Flashforward - What if everyone passed out?

They have an alerter device (a.k.a the “dead man’s pedal”) that the engineer has to push every 30 seconds or so if he hasn’t moved the controls. Eventually it sets off an alarm and after that it applies the emergency brakes. Trains would probably generally be okay, although there might be mayhem with yard switchers.

They did show one guy lying about the fact that in the future he was on the toilet reading a paper.

At a guess, I’d say I average about an hour a day of driving, mostly at highway speed. A random flashforward would have a 4 or 5 percent chance of happening while I was driving. I’m not sure how likely I’d be to die in such a crash, but considering the fact that there’s likely to be nobody to help me, the chances are probably pretty high.

So assuming everyone is like me ;), there’s probably a percent or two of the population that would die in such crashes.

That whooshing sound you hear may or may not be from a B-52… :slight_smile:

Smokers with cigarettes. wouldn’t set offices on fire, but a lot of apartment buildings could have fires start.

At least one of the office building fires in the show was caused by a helicopter crashing into it.

One character in the show saw himself sitting on the toilet; he amended this to saying he was in a meeting when he told others about it.

Yeah, anecdotally on approach to Atlanta if you look out the window it is not uncommon to see 2-4 other aircraft in what I would guess would be a bad place if the pilots took a two minute nap(that’s out the window, how many more can’t you see as a seated passenger). But I would guess that these kinds of deaths, and most commuter type deaths would fall really hard across three or four time zones and the rest of the world would have much lower fatality rates. Think if the difference in road congestion between 4:30 and 7:30 PM.

Some small percentage of smokers will catch their homes on fire with a lit cigarette.

Lots of gas station pumps will be careened into.

Active construction cranes in cities, and construction sites in general, will be bad things to be around – lots of heavy, powerful equipment in motion.

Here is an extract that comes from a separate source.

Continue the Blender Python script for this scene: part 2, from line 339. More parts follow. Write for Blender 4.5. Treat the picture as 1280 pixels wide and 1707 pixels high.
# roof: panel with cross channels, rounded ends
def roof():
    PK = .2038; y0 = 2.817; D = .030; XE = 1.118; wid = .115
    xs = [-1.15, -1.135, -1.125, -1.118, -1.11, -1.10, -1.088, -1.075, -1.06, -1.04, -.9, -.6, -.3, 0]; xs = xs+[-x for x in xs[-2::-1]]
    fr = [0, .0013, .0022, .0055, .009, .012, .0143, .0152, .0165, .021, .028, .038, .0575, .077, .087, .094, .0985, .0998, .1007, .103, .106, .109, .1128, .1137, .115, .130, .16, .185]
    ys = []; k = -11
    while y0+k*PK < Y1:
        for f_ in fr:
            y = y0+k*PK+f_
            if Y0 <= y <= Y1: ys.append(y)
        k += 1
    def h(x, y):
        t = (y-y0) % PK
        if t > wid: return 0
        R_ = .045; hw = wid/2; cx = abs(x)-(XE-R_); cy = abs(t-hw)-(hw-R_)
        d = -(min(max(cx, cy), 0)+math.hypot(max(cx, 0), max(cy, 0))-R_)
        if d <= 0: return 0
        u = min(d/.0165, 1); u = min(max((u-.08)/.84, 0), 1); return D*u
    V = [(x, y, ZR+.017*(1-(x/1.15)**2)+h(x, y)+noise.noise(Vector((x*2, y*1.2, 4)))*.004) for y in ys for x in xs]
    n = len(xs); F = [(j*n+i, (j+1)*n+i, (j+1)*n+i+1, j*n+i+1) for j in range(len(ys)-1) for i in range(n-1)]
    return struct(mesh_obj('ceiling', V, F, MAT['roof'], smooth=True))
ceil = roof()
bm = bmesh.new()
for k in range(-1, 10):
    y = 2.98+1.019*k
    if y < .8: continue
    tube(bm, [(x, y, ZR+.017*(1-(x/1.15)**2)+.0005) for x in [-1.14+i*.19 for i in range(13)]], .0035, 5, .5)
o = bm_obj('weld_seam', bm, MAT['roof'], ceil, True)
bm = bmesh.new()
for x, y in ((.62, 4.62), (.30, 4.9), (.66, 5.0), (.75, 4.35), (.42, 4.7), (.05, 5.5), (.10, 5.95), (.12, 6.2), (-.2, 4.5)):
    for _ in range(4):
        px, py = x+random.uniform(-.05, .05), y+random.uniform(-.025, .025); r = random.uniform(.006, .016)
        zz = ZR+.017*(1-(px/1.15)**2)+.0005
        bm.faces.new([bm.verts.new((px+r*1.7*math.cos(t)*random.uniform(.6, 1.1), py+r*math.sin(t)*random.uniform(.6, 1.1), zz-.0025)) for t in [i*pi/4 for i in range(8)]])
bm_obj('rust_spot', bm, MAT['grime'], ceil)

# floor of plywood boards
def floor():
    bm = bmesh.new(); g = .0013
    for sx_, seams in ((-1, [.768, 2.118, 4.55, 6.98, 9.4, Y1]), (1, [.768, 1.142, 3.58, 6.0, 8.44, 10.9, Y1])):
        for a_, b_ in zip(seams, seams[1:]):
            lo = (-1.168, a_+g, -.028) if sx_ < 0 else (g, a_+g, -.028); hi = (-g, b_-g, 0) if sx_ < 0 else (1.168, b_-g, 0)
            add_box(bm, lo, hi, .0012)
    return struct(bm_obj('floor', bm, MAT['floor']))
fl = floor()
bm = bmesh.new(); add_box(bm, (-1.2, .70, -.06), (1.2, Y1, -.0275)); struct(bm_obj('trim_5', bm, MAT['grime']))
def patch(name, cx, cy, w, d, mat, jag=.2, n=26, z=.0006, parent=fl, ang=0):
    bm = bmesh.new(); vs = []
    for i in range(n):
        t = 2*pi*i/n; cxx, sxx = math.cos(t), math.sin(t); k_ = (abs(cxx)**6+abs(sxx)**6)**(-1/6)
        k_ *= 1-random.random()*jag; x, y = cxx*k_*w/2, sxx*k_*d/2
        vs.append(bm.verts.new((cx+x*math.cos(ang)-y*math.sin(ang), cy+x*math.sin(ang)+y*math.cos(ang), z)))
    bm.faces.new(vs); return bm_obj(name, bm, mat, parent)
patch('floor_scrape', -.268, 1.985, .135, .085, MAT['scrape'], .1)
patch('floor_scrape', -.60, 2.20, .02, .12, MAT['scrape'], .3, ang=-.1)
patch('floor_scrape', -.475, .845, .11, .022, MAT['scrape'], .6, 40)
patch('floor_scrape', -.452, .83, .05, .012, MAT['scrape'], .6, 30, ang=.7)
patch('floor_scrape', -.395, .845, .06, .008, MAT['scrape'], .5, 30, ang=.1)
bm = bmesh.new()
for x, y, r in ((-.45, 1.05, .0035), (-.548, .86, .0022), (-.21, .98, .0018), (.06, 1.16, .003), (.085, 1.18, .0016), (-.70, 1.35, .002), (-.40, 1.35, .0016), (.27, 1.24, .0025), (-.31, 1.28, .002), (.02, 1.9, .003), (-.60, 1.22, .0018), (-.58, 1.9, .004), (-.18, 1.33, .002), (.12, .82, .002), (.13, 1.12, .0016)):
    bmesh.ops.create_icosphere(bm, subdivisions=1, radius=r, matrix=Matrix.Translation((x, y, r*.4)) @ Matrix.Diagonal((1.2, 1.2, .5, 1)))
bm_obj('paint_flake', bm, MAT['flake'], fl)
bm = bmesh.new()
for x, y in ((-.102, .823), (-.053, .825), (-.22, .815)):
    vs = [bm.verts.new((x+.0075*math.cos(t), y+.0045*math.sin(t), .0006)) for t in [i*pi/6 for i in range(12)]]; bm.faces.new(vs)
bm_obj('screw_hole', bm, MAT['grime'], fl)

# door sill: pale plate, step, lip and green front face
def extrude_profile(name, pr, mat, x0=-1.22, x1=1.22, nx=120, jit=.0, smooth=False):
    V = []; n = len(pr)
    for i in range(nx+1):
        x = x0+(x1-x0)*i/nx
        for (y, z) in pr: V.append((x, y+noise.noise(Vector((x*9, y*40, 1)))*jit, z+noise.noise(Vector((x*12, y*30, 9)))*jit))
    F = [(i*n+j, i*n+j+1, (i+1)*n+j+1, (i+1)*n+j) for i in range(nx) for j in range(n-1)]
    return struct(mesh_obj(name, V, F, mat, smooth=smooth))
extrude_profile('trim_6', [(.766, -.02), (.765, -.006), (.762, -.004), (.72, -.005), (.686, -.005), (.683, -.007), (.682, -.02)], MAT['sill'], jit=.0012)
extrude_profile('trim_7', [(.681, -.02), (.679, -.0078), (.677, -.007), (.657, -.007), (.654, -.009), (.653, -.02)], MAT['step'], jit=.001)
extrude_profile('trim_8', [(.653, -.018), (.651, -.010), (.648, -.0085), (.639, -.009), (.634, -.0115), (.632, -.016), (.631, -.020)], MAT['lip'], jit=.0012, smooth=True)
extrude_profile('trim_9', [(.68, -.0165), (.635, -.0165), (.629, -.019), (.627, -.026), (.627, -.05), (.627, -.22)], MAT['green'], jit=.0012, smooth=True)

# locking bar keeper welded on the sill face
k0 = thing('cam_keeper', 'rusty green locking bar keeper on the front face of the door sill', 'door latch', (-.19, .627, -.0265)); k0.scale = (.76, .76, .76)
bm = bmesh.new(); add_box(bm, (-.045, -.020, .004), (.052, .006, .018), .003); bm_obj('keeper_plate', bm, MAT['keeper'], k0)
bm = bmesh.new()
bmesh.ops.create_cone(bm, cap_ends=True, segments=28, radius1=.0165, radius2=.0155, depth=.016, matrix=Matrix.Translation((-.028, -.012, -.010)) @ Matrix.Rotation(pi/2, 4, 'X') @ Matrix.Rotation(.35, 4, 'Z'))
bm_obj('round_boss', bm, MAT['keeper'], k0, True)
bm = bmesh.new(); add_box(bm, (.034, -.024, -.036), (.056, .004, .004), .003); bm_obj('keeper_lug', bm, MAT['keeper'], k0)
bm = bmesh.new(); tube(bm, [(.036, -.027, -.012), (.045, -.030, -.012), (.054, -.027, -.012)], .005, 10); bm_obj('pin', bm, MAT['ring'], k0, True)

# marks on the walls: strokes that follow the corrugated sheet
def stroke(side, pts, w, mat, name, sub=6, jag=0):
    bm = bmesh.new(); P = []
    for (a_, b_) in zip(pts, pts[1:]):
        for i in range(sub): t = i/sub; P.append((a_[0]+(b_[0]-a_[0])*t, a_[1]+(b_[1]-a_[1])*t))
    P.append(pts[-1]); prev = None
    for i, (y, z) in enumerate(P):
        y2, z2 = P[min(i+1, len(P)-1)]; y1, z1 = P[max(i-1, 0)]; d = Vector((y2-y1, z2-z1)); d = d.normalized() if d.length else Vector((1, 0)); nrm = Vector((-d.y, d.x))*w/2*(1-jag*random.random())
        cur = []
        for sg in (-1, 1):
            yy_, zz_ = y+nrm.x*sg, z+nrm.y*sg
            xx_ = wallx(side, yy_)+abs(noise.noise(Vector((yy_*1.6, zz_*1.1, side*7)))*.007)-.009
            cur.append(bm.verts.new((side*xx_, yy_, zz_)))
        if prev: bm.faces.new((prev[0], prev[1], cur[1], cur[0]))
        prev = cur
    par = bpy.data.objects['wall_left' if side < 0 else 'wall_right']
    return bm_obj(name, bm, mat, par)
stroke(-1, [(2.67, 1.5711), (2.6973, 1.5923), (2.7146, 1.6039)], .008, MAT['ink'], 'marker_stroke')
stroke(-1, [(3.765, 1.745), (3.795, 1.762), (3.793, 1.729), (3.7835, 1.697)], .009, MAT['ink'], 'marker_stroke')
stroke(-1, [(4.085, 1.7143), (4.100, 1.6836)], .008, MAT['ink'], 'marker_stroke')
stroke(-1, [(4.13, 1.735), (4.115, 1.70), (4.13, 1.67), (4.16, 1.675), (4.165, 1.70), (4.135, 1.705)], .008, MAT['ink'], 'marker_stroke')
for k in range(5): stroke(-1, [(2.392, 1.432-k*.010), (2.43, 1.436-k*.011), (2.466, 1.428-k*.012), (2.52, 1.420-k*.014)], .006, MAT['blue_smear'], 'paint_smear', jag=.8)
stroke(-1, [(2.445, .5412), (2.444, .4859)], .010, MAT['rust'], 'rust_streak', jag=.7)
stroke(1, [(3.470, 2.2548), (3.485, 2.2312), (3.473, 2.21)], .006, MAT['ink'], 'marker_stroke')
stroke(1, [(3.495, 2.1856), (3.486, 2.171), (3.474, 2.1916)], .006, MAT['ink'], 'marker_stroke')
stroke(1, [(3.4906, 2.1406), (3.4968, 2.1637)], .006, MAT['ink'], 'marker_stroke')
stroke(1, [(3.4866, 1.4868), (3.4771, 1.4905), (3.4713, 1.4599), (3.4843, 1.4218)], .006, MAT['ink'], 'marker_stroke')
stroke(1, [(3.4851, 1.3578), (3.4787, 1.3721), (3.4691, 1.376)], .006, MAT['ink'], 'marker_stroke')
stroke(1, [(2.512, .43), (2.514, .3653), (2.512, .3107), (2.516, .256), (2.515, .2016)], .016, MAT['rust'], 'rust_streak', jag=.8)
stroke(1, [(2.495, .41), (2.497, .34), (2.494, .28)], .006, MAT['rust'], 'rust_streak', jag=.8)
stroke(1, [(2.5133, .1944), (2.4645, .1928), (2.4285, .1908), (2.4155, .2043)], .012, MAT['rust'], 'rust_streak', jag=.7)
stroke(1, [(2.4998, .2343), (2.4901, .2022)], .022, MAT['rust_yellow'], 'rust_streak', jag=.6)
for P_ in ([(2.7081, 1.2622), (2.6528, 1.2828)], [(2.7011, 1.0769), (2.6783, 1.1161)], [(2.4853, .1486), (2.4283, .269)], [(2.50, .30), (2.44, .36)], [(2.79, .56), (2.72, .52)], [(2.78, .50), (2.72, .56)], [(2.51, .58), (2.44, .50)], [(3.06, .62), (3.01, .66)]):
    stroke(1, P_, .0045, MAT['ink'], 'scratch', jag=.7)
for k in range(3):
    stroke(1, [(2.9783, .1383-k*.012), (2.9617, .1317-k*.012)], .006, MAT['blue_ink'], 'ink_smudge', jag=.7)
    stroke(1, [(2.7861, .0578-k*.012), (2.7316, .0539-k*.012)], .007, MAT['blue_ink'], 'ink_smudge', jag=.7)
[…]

I bet that would be a bad day to be working at a steel mill.

Wonder how many people are actively traversing a flight of stairs at any given moment?

What about women in labor? They mentioned deaths in childbirth, but what happens if a woman in active labor passes out? Would her body keep pushing? Would the child die if it spent an extra two minutes in the birth canal? Of course then there’s the problem of all the newborns being carried by doctors and nurse who end up falling on them.

I don’t think helicopters have much in the way of auto pilot. My very limited reading about flying them suggests to me that the pilot has to constantly be using both hands and feet to keep them stable.

Also they generally don’t operate all that high off the ground. Just a WAG but I’d guess that at any given time most of them are under a mile up. That means that virtually all helicopters would crash well before the two minutes are up.

This alone should be enough to start a major fire or two in about every city over half a million or so.

This time of year in the western US you’d probably have 100ish forest fires raging in no time. I live in Carson City, NV and we have had .02" of rain since July 1st, we’re talking dry. If, for instance, you had three helicopter crashes in LA’s brush covered hills you’d have 3 out of control fires raging in just a few minutes. Given the state of the streets and highways there would be no fighting the fires for, at the best, a day or two and it would be extremely difficult for the population to get away.

You get a good wind blowing, have no way to fight the fires, have no way to evacuate the populace and you could end up a huge number of dead in just southern California along.

Anyway that’s my $.02

Cool. It’s not Aunt Millie and Aunt Mavis trying to one-up each other over their flashforwards, but then I guess that sort of thing would only work in the sitcom version of the show.

Over in Cafe Society someone with experience in this area offered the following on this question. Seems 800(ish) is somewhere close to correct.

Autopilots for helicopters do exist. The Bell 429 for instance has a 3-axis autopilot.

Doubt that would help much for, say, a traffic helicopter pilot as I doubt they’d have an autopilot engaged even if their helicopter had one. Also doubt the autpilot will avoid buildings.

Still, they do exist if you have the cash.

The Flashforward pilot showed telephone poles being knocked down by cars and trucks. That seemed realistic. What didn’t seem realistic is that stores still had power, cell phones still worked, and TV stations were still on the air. I’d think that if you took out a bunch of random power lines across the city you’d knock out most of the power in the grid.

Grid or no grid TV stations would still be on the air, but few people would be watching them.

The ones in the holding pattern would be on autopilot and so would the ones on approach, though the ones on approach would require pilot input at regular intervals (gear down, flap down, slowing down etc.) I think any aircraft within about 3 minutes of touchdown would be in serious trouble, the danger would then decrease as you get further out from landing.